Should "falsch", "faux" and "ЛОЖЬ" be understood as false too?

  • tialaramex 2 days ago

    Not at all, "false" shouldn't be false either, the appropriate thing to do when the programmer writes nonsense is to reject what they wrote entirely.

    • wiseowise 2 days ago

      What a conventional wisdom for 30 year old language that is based on whatever state of the art was at the time.

      They should’ve just deprecated it right away, invent Time Machine, move to the future, grab Rust and make it the scripting language. Duh.

echoangle 2 days ago

You don‘t think being able to check the truthiness of strings is a useful thing?

  • jameshart 2 days ago

    A little bit of truthiness seems like a good idea at first. You decide to treat empty strings and undefined as falsy and it feels good, so you go ahead and start treating zero as falsy too.

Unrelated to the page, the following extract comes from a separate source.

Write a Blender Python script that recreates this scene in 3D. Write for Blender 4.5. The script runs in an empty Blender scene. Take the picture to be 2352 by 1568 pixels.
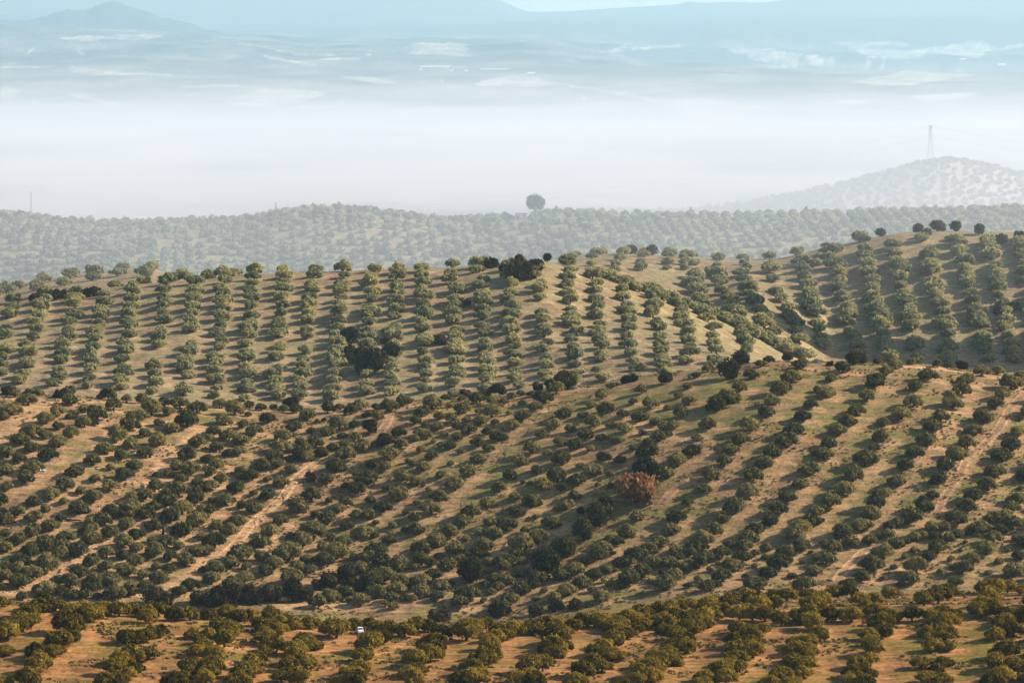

    And then all of a sudden code that is expecting to get an array or undefined gets handed a zero or an empty string because someone called it with

       x && [x]
    
    Or

       x.length && x
    
    And that’s how you end up with a zero showing up on a webpage instead of a list of to-do items when the list is empty.
  • tialaramex 2 days ago

    What does "useful" mean here? Useful the way it'd be useful if butter knives could also cut trees down more easily or if hats were also televisions - ie more uses = more useful?

    Programming languages aren't for the machine, they're for humans, and humans make mistakes so we need to design the language with that in mind. "Truthiness" is a footgun, it increases the chance you'll write something you did not mean without even realising.